When Red was in the midst of her crisis and trying to deal with seemingly every aspect of her life, it quickly became obvious that she had been living in an old-fashioned sitcom where life appeared to be perfect. Adjusting to reality wouldn't be easy (now, that could be a sitcom!), especially when one of the biggest adjustments had to do with what she viewed as one of her strong suits – people skills. More specifically, her relationship with her husband because Red's expectations of her husband and her marriage definitely weren't related to reality.

P.S. – Since then, Red has learned about how important it is to have realistic expectations in any relationship, but when it comes to spouses/partners, it's essential. And Black has (finally) gotten her to realize that you need to be honest with yourself (ideally about both you and your partner), so that you set your relationship up for success, not failure. But Red will add a warning … understanding the logic of this mindset and approach is much easier than accepting and implementing it.
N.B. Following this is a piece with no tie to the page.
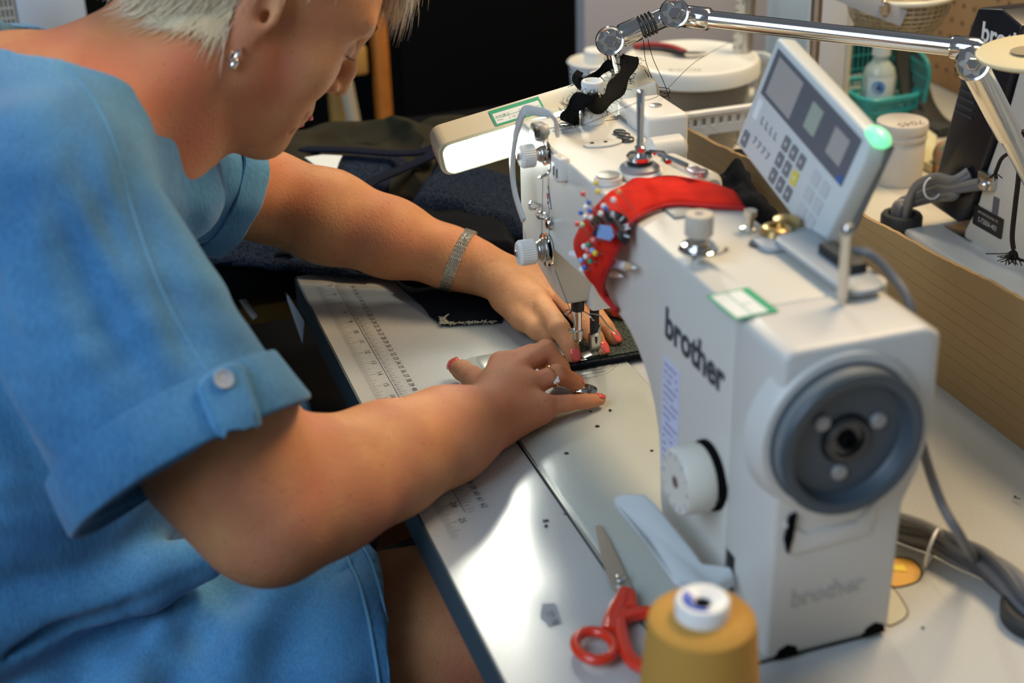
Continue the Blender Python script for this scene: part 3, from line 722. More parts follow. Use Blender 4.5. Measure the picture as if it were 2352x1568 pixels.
S_L, E_L, W_L = Vector((-.160, -.435, .235)), A(610, 450, 'x', -.30), A(1092, 612, 'z', .044)

def torso(s, o=0.):
    s.econe((0, -.655, -.20), (0, -.56, .02), (1, 0, 0), .175+o, .120+o, .165+o, .115+o, .04, flat1=False)
    s.econe((0, -.57, .00), (0, -.475, .22), (1, 0, 0), .160+o, .112+o, .150+o, .085+o, .05, flat1=False)
    s.cap((-.135, -.445, .245), (.135, -.462, .275), .052+o, k=.03)
    s.cap((0, -.405, .335), (.130, -.458, .308), .040+o, .044+o, k=.03)
    s.ell((0, -.478, .318), (.125+o, .075+o, .060+o), k=.03)
    s.cap((0, -.405, .335), (-.130, -.44, .25), .038+o, .042+o, k=.03)
    for sx in (-1, 1): s.ell((sx*.075, -.415, .12), (.070+o, .060+o, .070+o), k=.05)

vx = .0026
sk = SDF((-.42, -.80, -.74), (.36, .16, .55), vx)
torso(sk)
# neck
sk.econe((0, -.425, .285), V3(H(0, -.022, -.035)), (1, 0, 0), .066, .066, .060, .062, .025, flat1=False)
sk.cap(V3(H(.035, -.005, -.05)), (.025, -.372, .27), .030, .030, k=.03)
sk.cap(V3(H(0, .030, -.075)), (0, -.372, .262), .036, .030, k=.03)
sk.cap(V3(H(.045, -.02, -.03)), (.075, -.425, .31), .024, .026, k=.03)
# head
E_ = lambda c, r, k=.012, sub=False: sk.ell(V3(H(*c)), tuple(x*HS for x in r), HR, k, sub)
C_ = lambda a, b, r0, r1=None, k=.01: sk.cap(V3(H(*a)), V3(H(*b)), r0*HS, (r1 if r1 else r0)*HS, k)
E_((0, -.008, .045), (.075, .098, .086)); E_((0, .036, -.015), (.064, .060, .083), .02)
E_((0, .052, .045), (.060, .046, .050), .02)
for sx in (-1, 1):
    C_((sx*.050, .012, -.048), (sx*.012, .076, -.088), .021, .019, .022)
    C_((sx*.057, .006, -.030), (sx*.050, .012, -.048), .018, .021, .02)
    E_((sx*.038, .062, -.016), (.025, .026, .032), .022)
    E_((sx*.028, .070, -.060), (.020, .020, .019), .018)
    C_((sx*.008, .093, .041), (sx*.044, .080, .046), .010, .009, .012)
    E_((sx*.034, .095, .020), (.018, .012, .013), .010, True)
    E_((sx*.033, .0795, .019), (.0145, .0135, .0135), .003)
    C_((sx*.020, .089, .0155), (sx*.046, .080, .0150), .0028, .0028, .003)
    E_((sx*.0125, .100, -.016), (.0085, .010, .008), .006)
    # ear
    R_ear = HR @ np.array(Matrix.Rotation(math.radians(-18*sx), 3, 'Z')) @ np.array(Matrix.Rotation(math.radians(6), 3, 'X'))
    sk.ell(V3(H(sx*.0765, -.012, .004)), (.0065, .0185, .031), R_ear, .008)
    sk.ell(V3(H(sx*.0745, -.007, -.027)), (.0065, .0105, .014), R_ear, .006)
    sk.ell(V3(H(sx*.0850, -.009, .006)), (.0065, .0085, .0150), R_ear, .004, True)
    sk.ell(V3(H(sx*.0790, -.003, .000)), (.006, .0045, .006), R_ear, .003, True)
    sk.ell(V3(H(sx*.0775, .004, .002)), (.005, .0035, .006), R_ear, .004)
C_((0, .091, .036), (0, .109, .004), .0085, .0085, .012); C_((0, .108, .004), (0, .1125, -.012), .0090, .0095, .006)
for sx in (-1, 1): E_((sx*.007, .1075, -.0235), (.0035, .005, .004), .002, True)
E_((0, .088, -.050), (.024, .018, .018), .014); E_((0, .0985, -.0505), (.017, .0060, .0042), .003); E_((0, .0955, -.0600), (.015, .0065, .0050), .003)
sk.groove([V3(H(-.022, .094, -.0553)), V3(H(0, .106, -.0553)), V3(H(.022, .094, -.0553))], .0013, .002)
E_((0, .082, -.086), (.020, .018, .017), .014); E_((0, .040, -.084), (.046, .045, .022), .03); E_((.0, .005, -.082), (.040, .045, .030), .03)
sk.groove([V3(H(.030, .092, -.052)), V3(H(.036, .084, -.068)), V3(H(.034, .078, -.082))], .0018, .006)
sk.groove([V3(H(.024, .096, -.026)), V3(H(.034, .090, -.040))], .0015, .007)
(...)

Although she'll agree with Black that it's worth the effort if it results in a more successful relationship.

E-mail From: Black
Subject: Perception vs. Reality
Sent: Saturday, February 7

Not really, or at least nothing that I know of. But our marriage is not paradise. I went into it knowing I had made trade-offs and compromises. And that is OK. I had no false expectations. But at times I have to stop and ask myself if either of us has changed or whether I have merely forgotten to adjust my thinking for changing circumstances. I always thought Larry and I had the potential to be great together. Not because we were a perfect couple, but because we were an imperfect couple that appreciated our differences.

But when it comes to you and Nick … the two of you need to face reality. Together. As a team.

By the way, how is your house-hunting going? That is a perfect place to start working together. And a lot more productive than wasting the afternoon online with me.

Red's Head assets.rebelmouse.io

I found Black's comment about having a great marriage very interesting since I didn't think it existed in real life. However, her comment got me thinking that maybe my expectations of marriage needed to be adjusted to be more realistic. I guess I was thinking a great or even really good marriage was one where two people were perfect for one another. One where there were never any major issues that tested the relationship. One where problems had obvious and easy answers. One that ran on automatic and didn't require any special effort. OK, so I was living in a fantasy world. Nothing new there!